同様に、上記放電エリアCの両脇にも、ヒゲ部c1,c2が形成されるが、これらのヒゲ部c1,c2も第2の電極グループG2の4本の放電電極5によるもので、上記従来のヒゲ部a1,a2ほど高温にはならない。
また、処理ローラ1や放電電極5が熱膨張によって変形してしまったり、両者の間隔が狂ってしまったりすることもない。
放電電極5に高電圧を印加して、所定時間放電状態を維持した後に処理ローラ1の温度を測定したところ、従来装置では上記処理ローラ1が160〔℃〕になっていたのに対し、この実施形態の装置では130〔℃〕であった。
このように、この実施形態の装置によれば、処理ローラ1の温度上昇が抑えられることが分かった。このことから、上記ヒゲ部を含めた放電エリアB,Cの温度が従来よりも低くなっていることが想定できる。
なお、いずれの確認実験もフィルムFを設けず、処理ローラ1を回転させた状態で行なった。
さらに、処理ローラ1の温度上昇を抑えるために、処理ローラ1の直径を大きくすることも考えられるが、処理ローラ1の直径が大きくなれば、装置全体が大型化して、装置の設置個所の自由度がなくなるという問題も発生するが、この実施形態によれば、そのような問題もない。

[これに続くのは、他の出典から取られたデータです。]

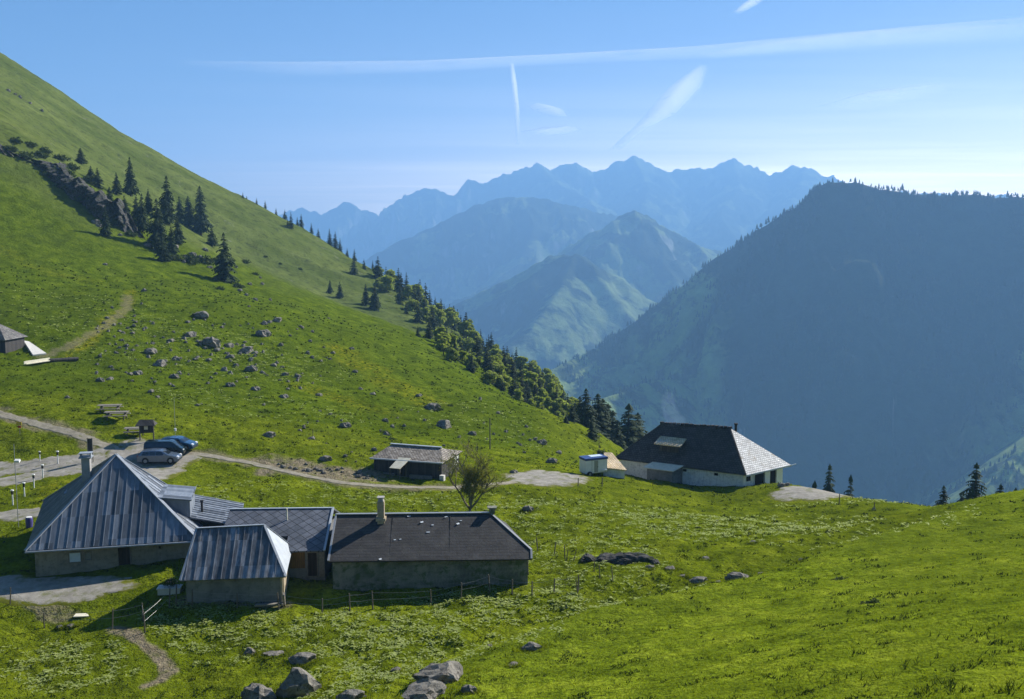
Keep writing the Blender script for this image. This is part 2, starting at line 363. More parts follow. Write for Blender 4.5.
# ------------------------------------------------------------------ ground sheets
def zone(x, y, z):
    d = np.sqrt(x*x+y*y)
    r = np.zeros(x.shape)
    for pts, wd, a in FLOWERS:
        q, _ = polydist(x, y, pts); r = np.maximum(r, a*(1-sstep(0, wd, q+wd*.5*fbm(x/9, y/9, 3, 4))))
    g = np.zeros(x.shape)
    for pts, wd, a in BARE:
        q, _ = polydist(x, y, pts); g = np.maximum(g, a*(1-sstep(wd*.5, wd, q+wd*.5*fbm(x/2.5, y/2.5, 3, 6))))
    b = sstep(285, 345, d+22*fbm(x/30, y/30, 3, 7))
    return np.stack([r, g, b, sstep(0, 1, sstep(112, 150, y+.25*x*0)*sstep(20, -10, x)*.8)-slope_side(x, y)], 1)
def hp(*l): return [hit(*p)[:2] for p in l]
FLOWERS = [(hp((60,360),(100,330),(128,305),(132,290)), 2.0, .7), (hp((340,350),(380,375),(430,400)), 6, .5), (hp((310,388),(360,405),(400,415)), 4, .4),
           (hp((0,520),(60,500),(70,485)), 3, .45), (hp((0,250),(80,280)), 5, .2), (hp((60,470),(110,462)), 1.5, .6)]
BARE = [(hp((272,465),(300,469),(335,472),(368,475)), 3.4, 1.0), (ROADS['worn_path'][0], .55, 1.0), (hp((40,605),(62,615)), 1.2, .7),
        (ROADS['hut_track'][0], 1.3, .55), (ROADS['track'][0], 1.7, .8), (ROADS['side_path'][0], 1.5, .7), (hp((180,602),(285,602)), .7, .8)]
_az = np.concatenate([np.radians(np.arange(-75, -31, .4)), np.radians(np.arange(-31, 31, .075)), np.radians(np.arange(31, 75.1, .4))])
_rad = np.concatenate([np.exp(np.arange(math.log(2.5), math.log(24), .03)), np.exp(np.arange(math.log(24), math.log(1150), .0048))])
M_MEADOW = mat_meadow(); M_GRAVEL = mat_gravel(); M_TRACK = mat_track()
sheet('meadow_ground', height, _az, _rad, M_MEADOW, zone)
def clearing(x, y):
    m = np.zeros(x.shape)
    for c, wd in ((FRONT[1][0], 170), (FRONT[2][0], 130), (FRONT[3][0], 200)):
        d, _ = polydist(x, y, c); m = np.maximum(m, 1-sstep(wd*.5, wd, d+60*fbm(x/120, y/120, 3, 9)))
    return m
M_WOODED = mat_mountain('wooded_slope', (.018, .036, .014), (.11, .16, .045), (.10, .105, .09), .78, rk=.2)
_az2 = np.concatenate([np.radians(np.arange(-60, -30, .5)), np.radians(np.arange(-30, 34, .09)), np.radians(np.arange(34, 70, .5))])
sheet('wooded_mountain', front_h, _az2, np.exp(np.arange(math.log(900), math.log(3300), .0045)), M_WOODED, lambda x, y, z: np.stack([clearing(x, y), 0*x, 0*x, 0*x+1], 1))
M_RANGE = mat_mountain('alpine_range', (.020, .036, .016), (.16, .21, .07), (.24, .24, .22), .52, .80)
sheet('mountain_range', back_h, _az2, np.exp(np.arange(math.log(3100), math.log(12600), .0055)), M_RANGE)

def set_edge(me, ev):
    a = me.color_attributes.new('edge', 'FLOAT_COLOR', 'POINT'); a.data.foreach_set('color', np.repeat(ev, 4).astype(np.float32))
# strips and pads laid over the ground
def strip(name, pts, wd, mat, lift=.035, seed=0):
    pts = np.array(pts); seg = np.sqrt((np.diff(pts, axis=0)**2).sum(1)); s = np.concatenate([[0], np.cumsum(seg)])
    n = max(8, int(s[-1]/.35)); t = np.linspace(0, s[-1], n)
    c = np.stack([np.interp(t, s, pts[:, 0]), np.interp(t, s, pts[:, 1])], 1)
    for _ in range(12): c[1:-1] = .25*c[:-2]+.5*c[1:-1]+.25*c[2:]
    d = np.gradient(c, axis=0); d /= np.linalg.norm(d, axis=1)[:, None]+1e-9; nrm = np.stack([-d[:, 1], d[:, 0]], 1)
    k = 7; rows = []
    wl = wd*.5*(1+.25*fbm(t/1.5, t*0+3, 3, seed)); wr = wd*.5*(1+.25*fbm(t/1.5, t*0+9, 3, seed+1))
    for j in range(k):
        f = j/(k-1); off = -wl*(1-f)+wr*f; p = c+nrm*off[:, None]
        rows.append(np.concatenate([p, (height(p[:, 0], p[:, 1])+(lift if 0 < j < k-1 else -.05))[:, None]], 1))
    V = np.stack(rows, 1).reshape(-1, 3)
    ev = np.tile(np.array([1.0, .45, .12, .5, .12, .45, 1.0]), n)
    q = [(i*k+j, i*k+j+1, (i+1)*k+j+1, (i+1)*k+j) for i in range(n-1) for j in range(k-1)]
    me = bpy.data.meshes.new(name); me.from_pydata(V.tolist(), [], q); me.materials.append(mat); set_edge(me, ev)
    o = bpy.data.objects.new(name, me); COL.objects.link(o); o['kind'] = 'structure'; return o
def pad(name, c, rx, ry, a, mat, lift, seed):
    n = 64; rr = 14; V = []; q = []
    for i in range(rr+1):
        for j in range(n):
            th = 2*math.pi*j/n; e = 1+.22*float(fbm(np.array([math.cos(th)*1.7]), np.array([math.sin(th)*1.7]), 4, seed)[0]); f = i/rr*e
            u = rx*f*math.cos(th); v = ry*f*math.sin(th); V.append((c[0]+u*math.cos(a)-v*math.sin(a), c[1]+u*math.sin(a)+v*math.cos(a)))
    ev = np.repeat(np.linspace(0, 1, rr+1)**2.5, n)
    V = np.array(V); z = height(V[:, 0], V[:, 1])+lift-(lift+.05)*np.repeat(np.linspace(0, 1, rr+1)**8, n)
    for i in range(rr):
        for j in range(n): q.append((i*n+j, (i+1)*n+j, (i+1)*n+(j+1) % n, i*n+(j+1) % n))
    me = bpy.data.meshes.new(name); me.from_pydata(np.concatenate([V, z[:, None]], 1).tolist(), [], q); me.materials.append(mat); set_edge(me, ev)
    o = bpy.data.objects.new(name, me); COL.objects.link(o); o['kind'] = 'structure'; return o
for i, (k, nm) in enumerate((('upper_road', 'gravel_road'), ('lower_road', 'gravel_road'), ('track', 'farm_track'), ('side_path', 'farm_track'), ('foot_path', 'gravel_road'))):
    strip(nm, ROADS[k][0], ROADS[k][1], M_TRACK if 'track' in nm else M_GRAVEL, .04+.005*i, 10+i)
for i, k in enumerate(PADS):
    c, rx, ry, a = PADS[k]; pad('gravel_yard', c, rx, ry, a, M_GRAVEL, .065+.005*i, 20+i)

# ------------------------------------------------------------------ haze: one closed box of even air
def haze():
    x0, x1, y0, y1, z0, z1 = -15500, 15500, -60, 12700, -900, 1060
    v = [(x, y, z) for x in (x0, x1) for y in (y0, y1) for z in (z0, z1)]
    f = [(0, 1, 3, 2), (4, 6, 7, 5), (0, 4, 5, 1), (2, 3, 7, 6), (0, 2, 6, 4), (1, 5, 7, 3)]
    me = bpy.data.meshes.new('haze'); me.from_pydata(v, [], f); o = bpy.data.objects.new('haze', me); COL.objects.link(o); o['kind'] = 'stuff'
    m = bpy.data.materials.new('haze'); m.use_nodes = True; t = m.node_tree; t.nodes.clear()
    out = t.nodes.new('ShaderNodeOutputMaterial'); p = t.nodes.new('ShaderNodeVolumePrincipled')
    p.inputs['Color'].default_value = HAZE_COL; p.inputs['Density'].default_value = HAZE_D; p.inputs['Anisotropy'].default_value = HAZE_G
    t.links.new(p.outputs[0], out.inputs['Volume']); me.materials.append(m)
HAZE_COL = (.25, .50, .87, 1); HAZE_D = 1.9e-4; HAZE_G = .12
haze()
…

また、処理ローラ1の周に沿って配置される放電電極の数は、フィルムFの材質や移動速度、目的の表面処理に応じた放電度などに基づいて設定すればよいし、電極グループの数も限定されない。
さらに、空間Sは、当該空間Sの両側に位置する電極グループからの放電エネルギーの放出が可能な大きさであればよい。
ただし、上記排気管8を、処理チャンバ2に対して重力方向下方に設ければ、空気よりも重いオゾンガスをより効率的に排気することができるというメリットはある。
また、この実施形態の表面処理装置の処理対象であるフィルムFは、上記処理ローラに接触し、その回転によって移動可能なものであれば、材質や厚みは限定されない。例えば、樹脂のほか、金属や紙なども処理可能である。
2 処理チャンバ
5 放電電極
B,C 放電エリア
F フィルム
G1 電極グループ
G2 電極グループ
S 空間
Claims (1)
- 接地された処理ローラに放電電極を対向させ、
上記処理ローラに接触して移動するフィルムの表面を上記放電電極による放電エネルギーによって処理する表面処理装置において、
上記フィルムの幅方向に長さを有する放電電極が処理ローラの周方向に複数配置され、
これら複数の放電電極のうち、上記周方向に隣り合う特定の複数の放電電極を一つの電極グループとした複数の電極グループが設けられるとともに、
上記電極グループ間に間隔が設けられ、
上記各電極グループの放電エネルギーであって、上記処理ローラに向かう放電エネルギー以外の放電エネルギーが上記間隔に放出される構成にした表面処理装置。